Veuve Clicquot has submerged a selection of its Champagnes into the Baltic as part of a 50-year ageing experiment dubbed the Cellar in the Sea.

Lowering Veuve into the Baltic

The Champagnes were lowered into the water yesterday close to the Åland shipwreck discovery almost exactly four years ago, where a stash of 47 bottles of Veuve Clicquot from 1839 and 1841, destined for lavish Russian Imperial court, were recovered.

Veuve Clicquot has named the underwater Champagne cellar the Åland Vault, and filled it with non-vintage Yellow Label (in 75cl and magnum bottles), Vintage Rosé 2004 and demi-sec wines.

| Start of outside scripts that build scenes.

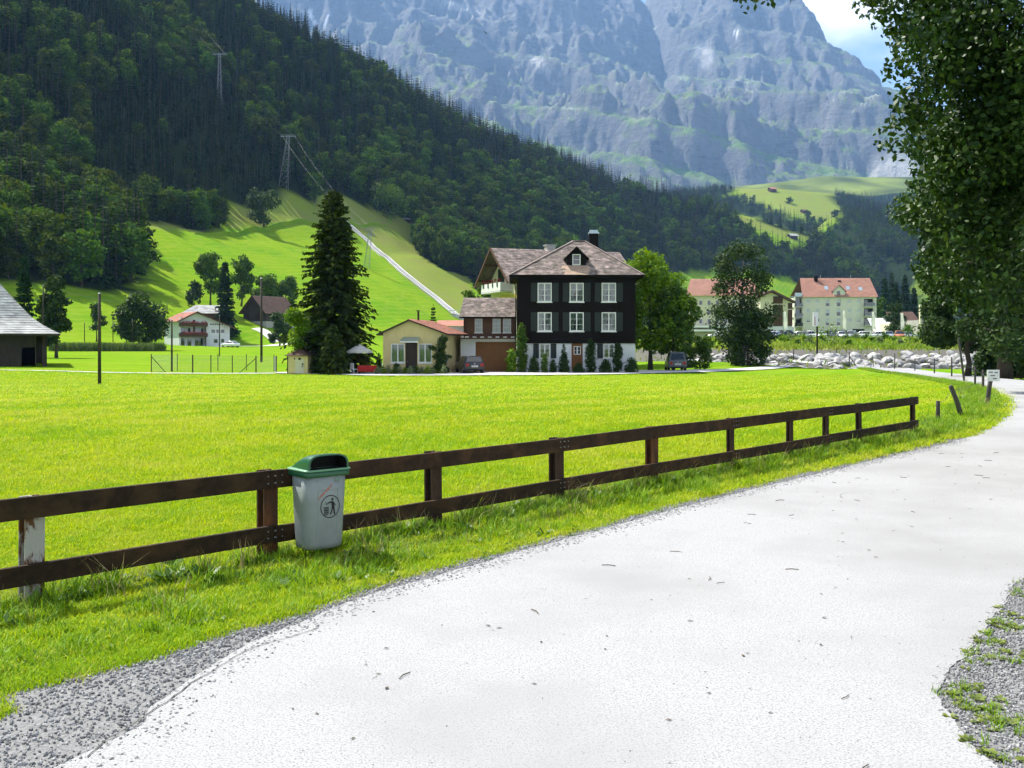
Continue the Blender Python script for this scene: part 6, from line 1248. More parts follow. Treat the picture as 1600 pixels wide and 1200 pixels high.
for k, (px_, t_, b_, Y, lb) in enumerate(((1224, 486, 527, 232, 'white banner before the timber clad building'), (1316, 484, 528, 235, 'white banner before the centre of the apartment block'), (1362, 486, 528, 232, 'white banner at the right end of the apartment block'), (1407, 488, 528, 225, 'white banner on a pole before the grey roofed house'))):
    x = PX(px_, Y); z = g1(x, Y); e = empty('banner_flag', (x, Y, z), 0, lb, 'flag', 'banners along the car park'); h = PZ(t_, Y) - z; MB().tube([(0, 0, 0), (0, 0, h)], .06, 6).build('pole', M['galvanised'], e)
    mb = MB(); rs_ = [[(.06, .04 * math.sin(q_), h * (.98 - .055 * q_)), (.06 + .55 + .04 * q_, .12 * math.sin(q_ * .9), h * (.97 - .058 * q_))] for q_ in range(12)]; mb.rings(rs_, closed=False, cap=False); mb.build('cloth', M['canvas'], e)

# ------------------------------------------------------------------ boulders of the river bank
pm('boulder', (0.42, 0.412, 0.40), (0.18, 0.175, 0.17), 1.8, .9, .6, 6, objrand=.18, dist=.05)
def rock_mesh(name, seed):
    rng = np.random.default_rng(seed); import bmesh
    bm = bmesh.new(); bmesh.ops.create_icosphere(bm, subdivisions=2, radius=1.0)
    pl = [(Vector(rng.normal(size=3)).normalized(), rng.uniform(.55, .85)) for _ in range(9)]
    for v_ in bm.verts:
        for n_, d_ in pl:
            q_ = v_.co.dot(n_)
            if q_ > d_: v_.co -= n_ * (q_ - d_)
        v_.co *= rng.uniform(.96, 1.04)
    me = bpy.data.meshes.new(name); bm.to_mesh(me); bm.free(); me.materials.append(M['boulder']); return me
ROCKS = [rock_mesh('boulder_%d' % i, 600 + i) for i in range(7)]
rng = np.random.default_rng(66); nb_ = 0
def put_rock(x, y, s, label, group, rng=rng):
    global nb_
    o = link_mesh('boulder', ROCKS[nb_ % 7], None); nb_ += 1; o.location = (x, y, g1(x, y) + s * .1); o.scale = (s * rng.uniform(.9, 1.5), s * rng.uniform(.8, 1.2), s * rng.uniform(.40, .75)); o.rotation_euler = (rng.normal() * .35, rng.normal() * .35, rng.uniform(0, 6.28)); tag(o, label, 'boulder', group)
for k in range(290):
    px_ = rng.uniform(1100, 1545); w_ = rng.uniform(5, 16); x = PX(px_, 124); y = float(river_y(np.array(x))) + w_; x = PX(px_, y)
    y = float(river_y(np.array(x))) + w_; put_rock(x, y, rng.uniform(.34, .88), 'pale boulder in the stone bank of the river', 'boulders of the river bank')
for k, (px_, py_, s) in enumerate(((1500, 578, .5), (1513, 578, .9), (1522, 576, .7), (1562, 583, .5), (1590, 586, .8))):
    p = hit(px_, py_); put_rock(p.x, p.y + 6, s, ['small pale boulder by the slim tree trunk', 'large pale boulder right of the slim tree trunk', 'pale boulder between the two near trunks', 'small boulder at the foot of the thick trunk', 'boulder at the right picture edge under the trees'][k], 'boulders under the roadside trees')
# plants on the far bank
for k in range(26):
    px_ = 1215 + k * 11.3 + rng.uniform(-4, 4); w_ = rng.uniform(24, 55); x = PX(px_, 150); y = float(river_y(np.array(x))) + w_; x = PX(px_, y); h = rng.uniform(.7, 1.5) if k not in (7, 8, 18) else 3.2
    e = empty('bank_shrub', (x, y, g1(x, y)), rng.uniform(0, 6), None, 'bush', 'young shrubs on the far river bank'); tag(e, {7: 'left one of two taller young trees on the bank right of the sign post', 8: 'right one of two taller young trees on the bank right of the sign post', 18: 'taller young tree on the bank below the silver and orange cars'}[k] if h > 3 else 'low young shrub dotted on the grassy far river bank')
    lob = [(rng.normal() * h * .2, rng.normal() * h * .2, h * rng.uniform(.25, .85), h * .3) for _ in range(5)]; v, f = leaf_cloud(rng, lob, 160, .3, fill=.2); link_mesh('foliage', np_mesh('foliage', v, f, False, [M[['leaves_mid', 'leaves_bright', 'leaves_pale'][k % 3]]]), None, e); MB().tube([(0, 0, -.1), (0, 0, h * .7)], [.05, .02], 5).build('stem', M['bark'], e)
# coarse grass on the bank
n = 11000; X = rng.uniform(14, 75, n); W_ = rng.uniform(6, 62, n); W_ = np.where(W_ < 19, np.where(rng.random(n) < .25, W_, W_ + 16), W_); Yv = river_y(X) + W_; C = np.stack([X, Yv, G(X, Yv) + .15], 1); D = unit(np.stack([rng.normal(size=n) * .4, rng.normal(size=n) * .4, np.ones(n)], 1)); S = unit(np.cross(D, rng.normal(size=(n, 3)))); v, f = quads(C, D, S, rng.uniform(.4, .95, n), .2)
pm('bank_grass', (0.24, 0.27, 0.05), (0.15, 0.27, 0.022), .15, .85, island=.3, transl=.25); tag(link_mesh('bank_grass', np_mesh('bank_grass', v, f, False, [M['bank_grass']]), None), 'coarse yellowish grass on the far river bank', None, None, 'stuff')

# ------------------------------------------------------------------ roadside trees on the right
def big_tree(name, base, lobes, nleaf, size, label, seed, leaf='leaves_near', r0=.25, H=12, basez=2.5, nl=16, extra=None, lean=0):
    rng = np.random.default_rng(seed); z = g1(*base); e = empty(name, (base[0], base[1], z), 0, label, 'tree'); v, f = leaf_cloud(rng, lobes, nleaf, size, fill=.45, aspect=.6, droop=.5)
    link_mesh('crown', np_mesh('crown', v, f, False, [M[leaf]]), None, e); mb = limbs_mb(rng, H, basez, lobes, r0, nl, n=10, lean=lean)
    if extra: 
        for pts_, r_ in extra: mb.tube(pts_, r_, 6)
    mb.build('trunk', M['bark'], e, True); return e
def lobes_at(rng, base, spec, jit=.35, n=3):
    """lobes given by photo position and depth, so that the crown hangs where the photograph shows it"""
    out = []
    for px_, py_, Y, r_ in spec:
        p = P(px_, py_, Y) - Vector((base[0], base[1], g1(*base)))
        for q_ in range(n): out.append((p.x + rng.normal() * r_ * jit, p.y + rng.normal() * r_ * .8, p.z + rng.normal() * r_ * jit, r_ * rng.uniform(.55, .9)))
    return out
rng = np.random.default_rng(81); b = (13.0, 15.0)
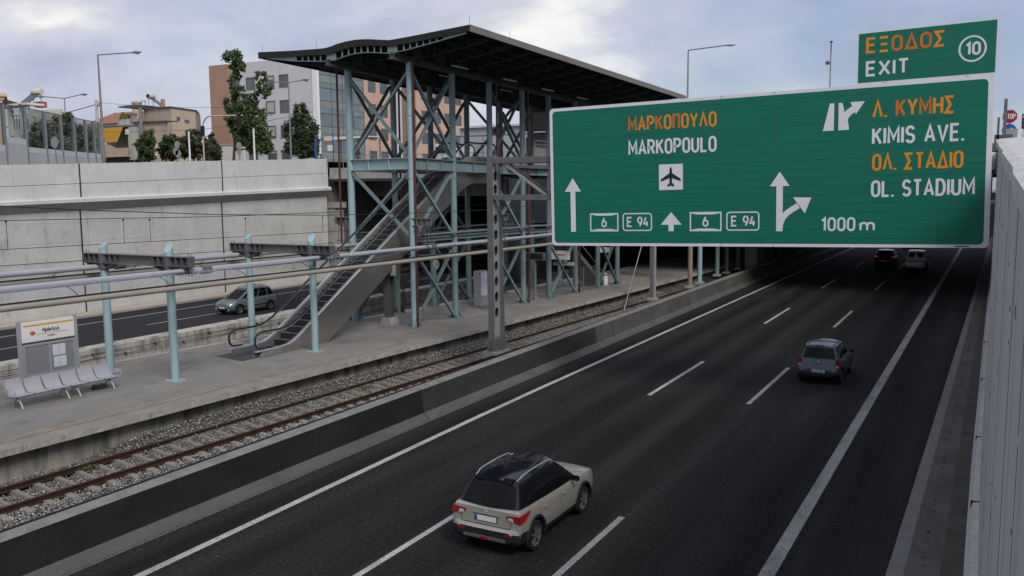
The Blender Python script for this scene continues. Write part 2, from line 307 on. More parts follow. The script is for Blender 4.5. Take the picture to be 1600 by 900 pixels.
# ------------------------------------------------------------------ stroke lettering (road-sign alphabet)
def arc(cx, cy, rx, ry, a0, a1, n=10):
    return [(cx+rx*math.cos(R(a0+(a1-a0)*i/n)), cy+ry*math.sin(R(a0+(a1-a0)*i/n))) for i in range(n+1)]
W = .54
def _o(w, h=1.0, r=None):
    r = r or w/2
    return arc(w/2, h-r, w/2, r, 0, 180, 10)+arc(w/2, r, w/2, r, 180, 360, 10)+[(w, h-r)]
_P = [(0, 0), (0, 1), (W*.55, 1)]+arc(W*.5, .73, W*.5, .27, 90, -90)[1:]+[(0, .46)]
G = {
 'A': (W*1.12, [[(0, 0), (W*.56, 1), (W*1.12, 0)], [(W*.2, .3), (W*.92, .3)]]),
 'E': (W*.9, [[(W*.9, 1), (0, 1), (0, 0), (W*.9, 0)], [(0, .52), (W*.8, .52)]]),
 'I': (0, [[(0, 0), (0, 1)]]), 'H': (W, [[(0, 0), (0, 1)], [(W, 0), (W, 1)], [(0, .52), (W, .52)]]),
 'K': (W*1.02, [[(0, 0), (0, 1)], [(W, 1), (0.02, .42)], [(W*.36, .62), (W*1.02, 0)]]),
 'L': (W*.85, [[(0, 1), (0, 0), (W*.85, 0)]]), 'M': (W*1.3, [[(0, 0), (0, 1), (W*.65, .3), (W*1.3, 1), (W*1.3, 0)]]),
 'O': (W, [_o(W)]), 'P': (W, [_P]), 'R': (W, [_P, [(W*.5, .46), (W*1.02, 0)]]),
 'S': (W*.95, [arc(W*.47, .745, W*.46, .255, 20, 180, 8)[0:]+arc(W*.47, .745, W*.46, .245, 180, 270, 6)[1:]+arc(W*.47, .255, W*.48, .245, 90, 0, 6)[1:]+arc(W*.47, .255, W*.48, .255, 0, -160, 8)[1:]]),
 'T': (W, [[(0, 1), (W, 1)], [(W/2, 1), (W/2, 0)]]), 'U': (W, [[(0, 1), (0, W/2)]+arc(W/2, W/2, W/2, W/2, 180, 360)+[(W, 1)]]),
 'V': (W*1.1, [[(0, 1), (W*.55, 0), (W*1.1, 1)]]), 'X': (W*1.1, [[(0, 0), (W*1.1, 1)], [(0, 1), (W*1.1, 0)]]),
 'Y': (W*1.05, [[(0, 1), (W*.525, .45), (W*1.05, 1)], [(W*.525, .45), (W*.525, 0)]]),
 'D': (W*1.02, [[(0, 0), (0, 1), (W*.5, 1)]+arc(W*.5, .5, W*.52, .5, 90, -90, 12)[1:]+[(0, 0)]]),
 '\u039b': (W*1.12, [[(0, 0), (W*.56, 1), (W*1.12, 0)]]), '\u0394': (W*1.16, [[(0, .02), (W*.58, 1), (W*1.16, .02), (0, .02)]]),
 '\u03a0': (W, [[(0, 0), (0, 1), (W, 1), (W, 0)]]), '\u03a3': (W*.95, [[(W*.95, 1), (0, 1), (W*.55, .5), (0, 0), (W*.95, 0)]]),
 '\u039e': (W*.95, [[(0, 1), (W*.95, 1)], [(W*.1, .5), (W*.85, .5)], [(0, 0), (W*.95, 0)]]),
 '.': (0, [[(0, -.06), (0, .07)]]), ' ': (W*.45, []),
 '1': (W*.5, [[(0, .78), (W*.45, 1), (W*.45, 0)]]), '0': (W, [_o(W)]),
 '4': (W, [[(W*.45, 1), (0, .28), (W, .28)], [(W*.72, .55), (W*.72, 0)]]),
 '6': (W, [_o(W, .62), [(0.0, .34), (W*.14, .62), (W*.55, 1)]]), '9': (W, [[(x, y+.38) for x, y in _o(W, .62)], [(W, .66), (W*.86, .38), (W*.45, 0)]]),
 'm': (W*1.5, [[(0, 0), (0, .62)], [(0, .4)]+arc(W*.37, .4, W*.37, .22, 180, 0)+[(W*.74, 0)], [(W*.74, .4)]+arc(W*1.11, .4, W*.37, .22, 180, 0)+[(W*1.48, 0)]]),
 'r': (W*.5, [[(0, 0), (0, .66)], [(0, .4)]+arc(W*.45, .4, W*.45, .24, 180, 80)]), 'a': (W*.8, [_o(W*.8, .62), [(W*.8, .64), (W*.8, 0)]]),
 'k': (W*.75, [[(0, 0), (0, 1)], [(W*.7, .66), (0, .25)], [(W*.25, .4), (W*.75, 0)]]), 'l': (0, [[(0, 0), (0, 1)]]),
 'i': (0, [[(0, 0), (0, .64)], [(0, .84), (0, .96)]]), 'o': (W*.85, [_o(W*.85, .64)]),
 '\u03c1': (W*.8, [_o(W*.8, .64), [(0, .35), (0, -.28)]]), '\u03ac': (W*.85, [_o(W*.78, .64), [(W*.78, .66), (W*.84, 0)], [(W*.4, .8), (W*.55, 1)]]),
 '\u03ba': (W*.7, [[(0, 0), (0, .64)], [(W*.66, .64), (0, .25)], [(W*.25, .38), (W*.7, 0)]]),
 '\u03bb': (W*.85, [[(0, 1), (W*.2, .95), (W*.85, 0)], [(W*.42, .55), (0, 0)]]),
 '\u03b5': (W*.65, [[(W*.65, .6), (W*.3, .65), (.03, .5), (W*.2, .35), (W*.5, .34)], [(W*.2, .34), (0, .17), (W*.25, 0), (W*.65, .06)]]),
 '\u03b9': (W*.15, [[(0, .64), (0, .08), (W*.18, 0)]]),
}
for a, b in zip('\u039c\u0391\u03a1\u039a\u039f\u03a5\u0397\u0395\u03a4\u0399', 'MAPKOYHETI'): G[a] = G[b]
G['\u03bf'] = G['o']
class Lettering:
    """flat letters on a local (x, z) plane facing -Y; every stroke lies 0.4 mm over the last so none are coplanar"""
    def __init__(s, y): s.mb = MB(); s.y = y; s.k = 0
    def ribbon(s, pts, w):
        n = len(pts); vs = []; y = s.y-.0004*(s.k % 12); s.k += 1
        closed = n > 3 and abs(pts[0][0]-pts[-1][0])+abs(pts[0][1]-pts[-1][1]) < 1e-6
        for i in range(n):
            p = Vector(pts[i])
            a = Vector(pts[i-1]) if i > 0 else (Vector(pts[-2]) if closed else None)
            b = Vector(pts[i+1]) if i < n-1 else (Vector(pts[1]) if closed else None)
            d1 = (p-a).normalized() if a is not None else None; d2 = (b-p).normalized() if b is not None else None
            if d1 is None: d1 = d2
            if d2 is None: d2 = d1
            t = (d1+d2)
            t = t.normalized() if t.length > 1e-4 else d1
            nn = Vector((-t.y, t.x)); k = w/2/max(.45, nn.dot(Vector((-d1.y, d1.x))))
            vs += [(p.x+nn.x*k, y, p.y+nn.y*k), (p.x-nn.x*k, y, p.y-nn.y*k)]
        s.mb.add(vs, [(2*i, 2*i+1, 2*i+3, 2*i+2) for i in range(n-1)])
    def poly(s, pts):
        y = s.y-.0004*(s.k % 12); s.k += 1
        s.mb.add([(x, y, z) for x, z in pts], [tuple(range(len(pts)))])
    def text(s, t, x0, x1, z, h, wt=.145, only=None):
        """fit text between x0 and x1 with cap height h (outer size)"""
        st = wt*h; ih = h-st; gap = .30
        tot = sum(G[c][0] for c in t)+gap*(len(t)-1)
        kx = (x1-x0-st)/tot; x = x0+st/2
        for i, c in enumerate(t):
            w, strokes = G[c]
            if only is None or i in only:
                for q in strokes: s.ribbon([(x+px*kx, z+st/2+pz*ih) for px, pz in q], st)
            x += (w+gap)*kx
    def build(s, name, mat, parent): return s.mb.build(name, mat, parent)
# ================================================================== SETTING
H = 8.0
def zl(y): return 9.65+.0383*(min(max(y, 5), 62)-31.2)        # top of the left retaining wall
def zr(y): return 7.78+.054*y                                 # top of the right wall
def xr(y): return .17 if y < 24 else .17+.010*(y-24)         # face of the right wall
def xs(y): return -1.46+.018*(y-18.6)                         # outer edge of the asphalt shoulder
def bx(x): return lambda y: x

mb = MB(); mb.add([(-900, -300, -.45), (900, -300, -.45), (900, 1500, -.45), (-900, 1500, -.45)], [(0, 1, 2, 3)])
struct(mb.build('ground', M('ground_soil', (.16, .15, .12), .95, var=.2, scale=.1)))
sheet('motorway', bx(-17.6), bx(3.5), -10, 420, 0, asphalt, 6)
sheet('gutter_edge', xs, lambda y: lerp(xs(y), xr(y)-.05, .20), -6, 150, .006, gutter_light)
sheet('gutter_channel', lambda y: lerp(xs(y), xr(y)-.05, .20), lambda y: lerp(xs(y), xr(y)-.05, .62), -6, 150, .004, gutter_mid)
sheet('gutter_apron', lambda y: lerp(xs(y), xr(y)-.05, .62), lambda y: xr(y)+.2, -6, 150, .008, gutter_dark)
mb = MB()                                                    # small drainage slots in the channel
for i in range(70):
    y = 12+i*.55*(1+.15*random.random()); x = lerp(xs(y), xr(y)-.05, .40)+random.uniform(-.02, .02)
    mb.box(x-.035, x+.035, y-.03, y+.03, .008, .012)
struct(mb.build('gutter_slots', black_m))
# painted lines
def line(name, xf, w, y0, y1, mat, z=.005): return sheet(name, lambda y: xf(y)-w/2, lambda y: xf(y)+w/2, y0, y1, z, mat, 5)
XL = lambda y: interp([(8, -15.16), (28, -15.42), (51, -15.26), (102, -14.93), (400, -13)], y)
X1 = lambda y: -11.14+.0022*(y-17)
X2 = lambda y: -7.44+.0056*(y-20)
X3 = lambda y: -3.62+.0105*(y-18)
line('edge_line', XL, .21, -5, 400, white_line); line('edge_line', X3, .31, -5, 400, grey_line)
for k in range(-1, 18):
    for xf, y0, mt in ((X1, 11.5, white_line), (X2, 11.8, grey_line)):
        y = y0+19.75*k; line('lane_dash', xf, .16, y, y+7.3, mt)
sheet('asphalt_joint', lambda y: -16.4, lambda y: -12.0, 62.4, 65.0, .003, M('patched_asphalt', (.028, .028, .029), .9, var=.3, scale=1.2, var2=.5, scale2=11, spec=.1))

# far carriageway and its pavement
sheet('far_road', bx(-50.5), bx(-36.2), -20, 300, .0, asphalt_far, 8)
line('far_edge_line', bx(-47.87), .16, -10, 150, white_line)
for k in range(-2, 6): line('far_lane_dash', bx(-44.12), .13, 34.6+13.5*k, 34.6+13.5*k+7.4, white_line)
mb = MB(); mb.box(-51.95, -50.5, -20, 200, -.2, .13); struct(mb.build('pavement', pave))
mb = MB(); mb.box(-50.5, -50.3, -20, 200, -.2, .14); struct(mb.build('kerb', conc_plain))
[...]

The Champagnes have been sent 40 meters below the water’s surface, where their progress will be monitored by Veuve Clicquot cellar masters, who will also watch over duplicates of all the selected wines at the maison’s chalk cellars in Reims.

The Åland Vault has been submerged close to the shipwreck discovery to attempt to recreate the same ageing enviroment, which ensured that the bottles of Veuve from the nineteenth century were still drinkable, and had even retained a slight fizz.

The Baltic offers unique conditions with its poor salinity (20 times less than in the ocean) and a constant temperature of 4°C throughout the year.

The submersion depth of 40 meters will prevent any seaweed attaching itself to the bottles to avoid the risk of an iodine taste appearing in the wines.

Veuve Clicquot plans to retrieve some wines from the sea on a regular basis and conduct comparative tastings with the duplicate bottles from the cellars in Reims in the presence of a panel of professional tasters.

In addition, samples of the retrieved wines will be sent to the Oenological Universities of Reims and Bordeaux to undergo technical analyses to discover the ageing secrets of the Baltic Sea.

Veuve Clicquot is not the only Champagne house to experiment with ageing fizz in the sea.

In July 2013, 600 bottles of Drappier Brut Nature and 60 bottles of Grande Sendrée 2005 were lowered into Brittany’s Saint-Malo bay to study the effect of the tide and water pressure on Champagne maturation, although this experiment followed previous under-water ageing trials involving Champagnes from Louis Roederer.